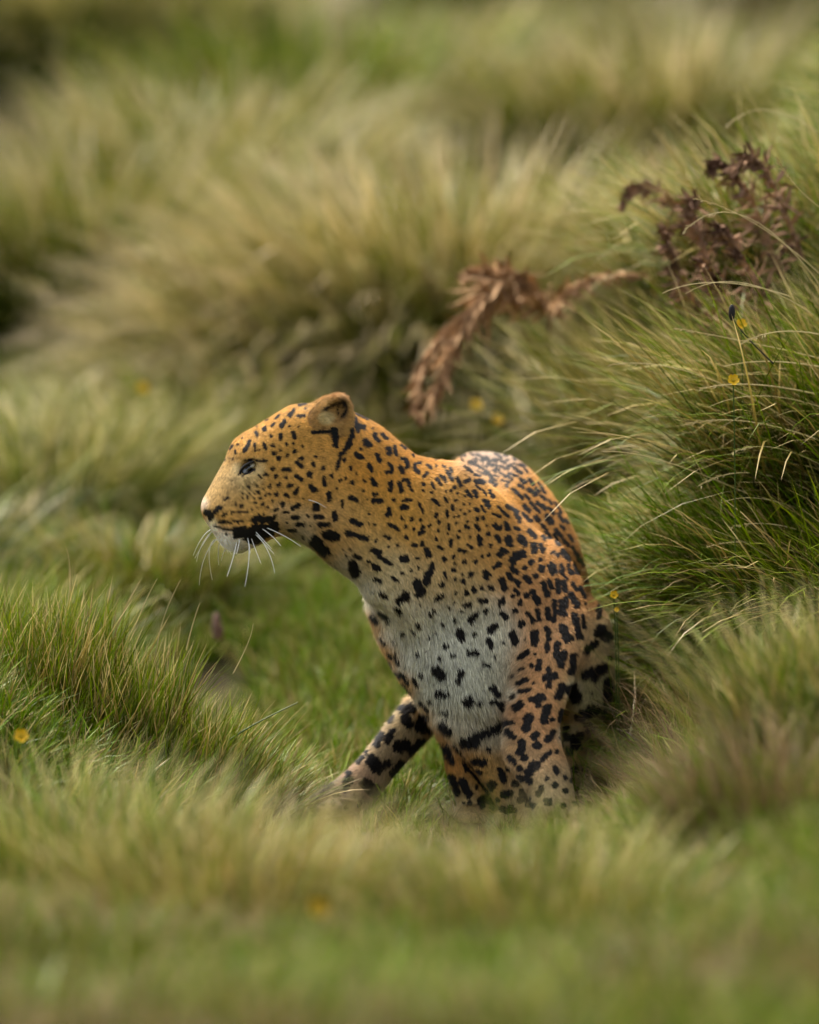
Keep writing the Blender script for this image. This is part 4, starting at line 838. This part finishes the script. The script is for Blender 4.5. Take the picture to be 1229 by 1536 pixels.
def flower(px, py, y, label, s=1.0, tilt=(-.7, .2)):
    top = P(px, py, y); gz = min(float(H(top[0], y)), top[2] - .06)
    root = empty('yellow_flower', (top[0], y, gz), label=label, category='flower', group='small yellow flowers in the grass')
    b = np.array(root.location)
    tv, tf = tube(bez((0, .01, 0), (0.005, .006, (top[2] - gz) * .5), top - b, 8), np.full(8, .0011), 5); obj('stem', mesh_np('stem', tv, [tf], mat=m_stem), root)
    from mathutils import Euler
    e = Euler((tilt[0] + 1.8, tilt[1], 0))
    for k in range(5):
        o = obj('petal', me_pet, root); o.location = top - b
        o.rotation_euler = (e.to_matrix() @ Euler((0, 0, k * 2 * PI / 5)).to_matrix()).to_euler(); o.scale = (s, s, s)
    c = obj('centre', me_cen, root); c.location = top - b; c.scale = (s, s, s)
flower(1100, 571, .02, 'sharpest yellow flower, among the pale stalks of the right bank', 1.05)
flower(1112, 487, .30, 'yellow flower beside the dark bud, above the sharpest one', 1.0)
flower(921, 893, .12, 'small yellow flower just right of the haunch of the leopard', .75)
flower(1115, 1078, -.7, 'tiny yellow flower low on the right above the foreground grass', .7)
flower(32, 1105, -.75, 'single orange-yellow flower at the left edge of the lower meadow', 1.2)
flower(478, 1364, -2.6, 'heavily blurred yellow flower near the bottom of the picture', 1.4)
flower(714, 608, 1.9, 'blurred yellow flower directly above the back of the leopard, left of its pair', 1.4)
flower(746, 630, 2.0, 'blurred yellow flower directly above the back of the leopard, right of its pair', 1.3)
flower(214, 583, 3.2, 'very soft orange-yellow flower on the left hillside', 1.3)
flower(925, 915, .10, 'tiny half-open pale flower below the one at the haunch', .45)

# ------------------------------------------------------------------ dead brown fronds
m_fr, frn, frb = mat('dead_frond', .8, .15); noise_col(frn, frb, lin(120, 88, 60), lin(205, 165, 122), 30)
m_fd, fdn, fdb = mat('dead_heath', .85, .1); noise_col(fdn, fdb, lin(80, 58, 46), lin(172, 136, 108), 25)
def frond(a, b, c, y0, y1, label, seed, wid=.045, n=46, m=None, group='dead brown fronds hanging on the bank', pieces=10):
    pa, pb, pc = P(*a, y0), P(*b, (y0 + y1) / 2), P(*c, y1); rng = np.random.default_rng(seed)
    root = empty('dead_frond', pa, label=label, category='dead frond', group=group)
    path = bez(pa, pb, pc, 16) - pa
    v, f = tube(path, np.linspace(.004, .0015, 16), 6); obj('stem', mesh_np('stem', v, [f], mat=m or m_fr), root)
    for g in range(pieces):                                  # shrivelled leaflets, pinna by pinna
        vs, fs, k = [], [], 0
        for i in range(n // pieces * 3):
            t = (g + rng.random()) / pieces; j = t * 15; q = path[int(j)] + (path[min(int(j) + 1, 15)] - path[int(j)]) * (j - int(j))
            tg = path[min(int(j) + 1, 15)] - path[max(int(j) - 1, 0)]; tg /= np.linalg.norm(tg)
            d = tg * .9 + rng.normal(0, .42, 3) + np.array([0, 0, -.55]); d /= np.linalg.norm(d)
            L = wid * rng.uniform(.5, 1.7) * (1.1 - .6 * t); s = np.cross(d, rng.normal(0, 1, 3)); s /= np.linalg.norm(s) + 1e-9; nn = np.cross(d, s); w = rng.uniform(.0022, .005)
            p0 = q; p1 = q + d * L * .35 + nn * .004; p2 = q + d * L * .7 - nn * .003; p3 = q + d * L
            vs += [p0, p1 + s * w, p1 - s * w, p2 + s * w * .8, p2 - s * w * .8, p3]
            fs += [(k, k + 1, k + 2), (k + 1, k + 3, k + 4), (k + 1, k + 4, k + 2), (k + 3, k + 5, k + 4)]; k += 6
        obj('leaflet', mesh_np('leaflet', np.array(vs), [np.array(fs)], mat=m or m_fr), root)
    return root
frond((770, 420), (705, 470), (650, 600), 1.5, 1.3, 'thick light brown dead frond hanging down left above the back', 1, .075, 110)
frond((700, 470), (640, 540), (628, 625), 1.5, 1.35, 'thin dead frond tip hanging lowest beside the head', 2, .05, 60)
frond((780, 470), (750, 410), (705, 408), 1.6, 1.5, 'curled dead frond at the top of the hanging brown bunch', 3, .05, 70)
frond((830, 470), (800, 430), (760, 400), 1.6, 1.5, 'short upright dead frond right of the hanging bunch', 4, .05, 60)
frond((820, 470), (880, 420), (962, 412), 1.5, 1.3, 'dead frond lying flat to the right with a pale pointed tip', 5, .035, 70)
HG = 'dark dead heath sprigs on the upper right bank'
for k, (A, B, Cc, yy, lb) in enumerate([((1080, 420), (1050, 350), (1040, 300), .9, 'dark upright heath sprig behind the arching stalks'),
        ((1100, 330), (1000, 290), (935, 300), 1.2, 'dark sprig reaching furthest left at the upper right'),
        ((1060, 440), (1020, 410), (1000, 345), 1.0, 'brown sprig left of the upright heath sprig'),
        ((1150, 330), (1110, 270), (1070, 250), 1.0, 'dark sprig high up with dead brown leaves on the bank top'),
        ((1180, 300), (1145, 250), (1105, 255), .9, 'dark leafy sprig nearest the upper right edge'),
        ((1150, 430), (1110, 380), (1080, 345), .8, 'tangled brown sprig right of the upright heath sprig'),
        ((1120, 470), (1085, 440), (1060, 400), .8, 'lowest brown sprig just above the dark bud')]):
    frond((A[0] + 25, A[1] + 90), B, Cc, yy - .12, yy - .15, lb, 20 + k, .042, 60, m_fd, HG, 6)

# a small pinkish stone in the dark gap left of the chest
m_st, stnn, stbb = mat('pale_stone', .8, .2); noise_col(stnn, stbb, lin(95, 72, 62), lin(150, 120, 108), 40)
qs = Solid((-.08, -.08, -.08), (.08, .08, .08), .006); qs.ell((0, 0, 0), (.022, .03, .045), 0); qs.ell((.012, 0, -.02), (.025, .03, .028), .01)
v, q = qs.mesh(); so = obj('stone', mesh_np('stone', v, [q], mat=m_st), label='small pale pinkish stone in the dark gap left of the chest', category='stone'); so.location = P(325, 940, 1.35); so.scale = (.42, .5, .62)
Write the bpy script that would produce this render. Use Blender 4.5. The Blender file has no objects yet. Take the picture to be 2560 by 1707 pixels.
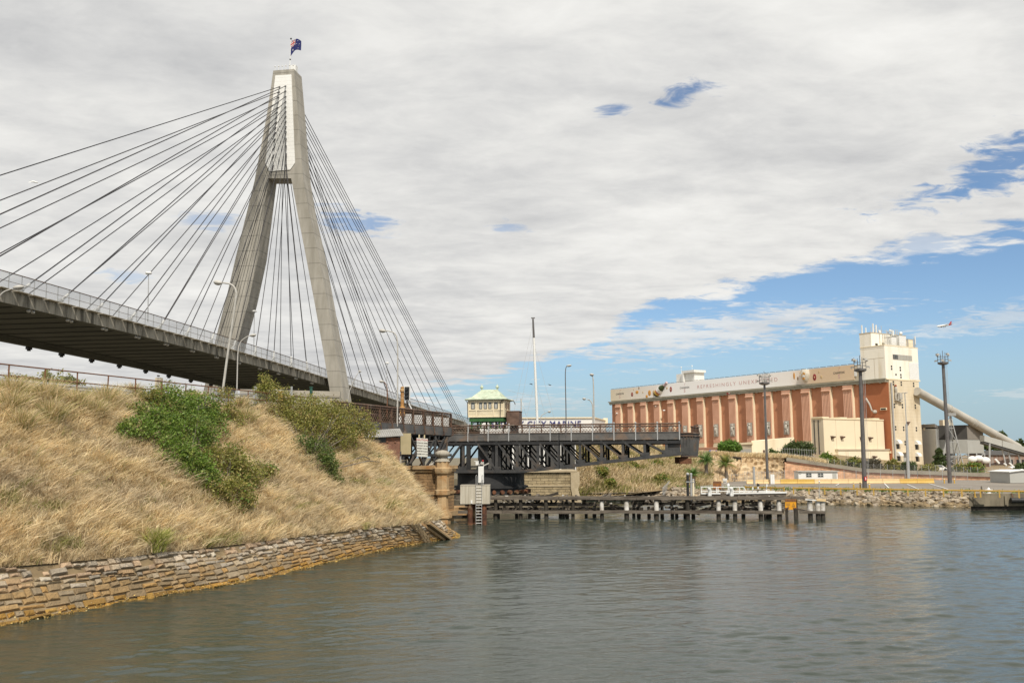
import bpy, math, random
import numpy as np
from mathutils import Vector, Matrix
from mathutils.bvhtree import BVHTree
random.seed(7); RNG = np.random.default_rng(11)
R_ = math.radians
sc = bpy.context.scene
COL = sc.collection
# ------------------------------------------------------------------ camera
F, CX, CY, HC, ROLL = 2300.0, 1280.0, 853.5, 7.0, 0.005
TILT = math.atan((1142 - 853.5) / F)
cT, sT, cR, sR = math.cos(TILT), math.sin(TILT), math.cos(ROLL), math.sin(ROLL)
cam = bpy.data.cameras.new('camera'); camo = bpy.data.objects.new('camera', cam); COL.objects.link(camo)
cam.lens = 36 * F / 2560; cam.sensor_width = 36; cam.clip_start = 0.5; cam.clip_end = 20000
_U = Vector((0, -sT, cT)); _Rt = Vector((1, 0, 0)); _Fw = Vector((0, cT, sT))
_X = _Rt * cR - _U * sR; _Y = _Rt * sR + _U * cR
camo.matrix_world = Matrix(((_X.x, _Y.x, -_Fw.x, 0), (_X.y, _Y.y, -_Fw.y, 0), (_X.z, _Y.z, -_Fw.z, HC), (0, 0, 0, 1)))
sc.camera = camo
# survey helpers: direction of a sight line, and the point where it meets a given distance, level or plane
def ray(px, py):
    u = (px - CX) / F; v = (CY - py) / F
    u, v = u * cR + v * sR, -u * sR + v * cR
    return Vector((u, cT - v * sT, sT + v * cT))
EYE = Vector((0, 0, HC))
def at(px, py, Y):
    d = ray(px, py); return EYE + d * (Y / d.y)
def onz(px, py, z):
    d = ray(px, py); return EYE + d * ((z - HC) / d.z)
def onplane(px, py, P, n):
    d = ray(px, py); return EYE + d * ((P - EYE).dot(n) / d.dot(n))
# ------------------------------------------------------------------ sun, sky, exposure
SUN_EL, SUN_AZ = R_(50), math.atan2(0.22, -0.975)        # azimuth measured from +Y towards +X
sl = bpy.data.lights.new('sun', 'SUN'); sl.energy = 3.5; sl.angle = R_(0.6); sl.color = (1.0, 0.93, 0.82)
slo = bpy.data.objects.new('sun', sl); COL.objects.link(slo)
to_sun = Vector((math.sin(SUN_AZ) * math.cos(SUN_EL), math.cos(SUN_AZ) * math.cos(SUN_EL), math.sin(SUN_EL)))
slo.rotation_euler = to_sun.to_track_quat('Z', 'Y').to_euler()
slo.location = (0, -40, 90)
sc.view_settings.view_transform = 'Standard'; sc.view_settings.look = 'None'
sc.view_settings.exposure = 0.17; sc.view_settings.gamma = 1.0
w = bpy.data.worlds.new('World'); sc.world = w; w.use_nodes = True
def N(nt, t, **k):
    n = nt.nodes.new(t)
    for a, b in k.items(): setattr(n, a, b)
    return n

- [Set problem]
Where a line contains the string "script", extract that line.

- [Written solution]
Keep writing the Blender script for this image. This is part 4, starting at line 838. This part finishes the script. The script is for Blender 4.5. Take the picture to be 1229 by 1536 pixels.
Write the bpy script that would produce this render. Use Blender 4.5. The Blender file has no objects yet. Take the picture to be 2560 by 1707 pixels.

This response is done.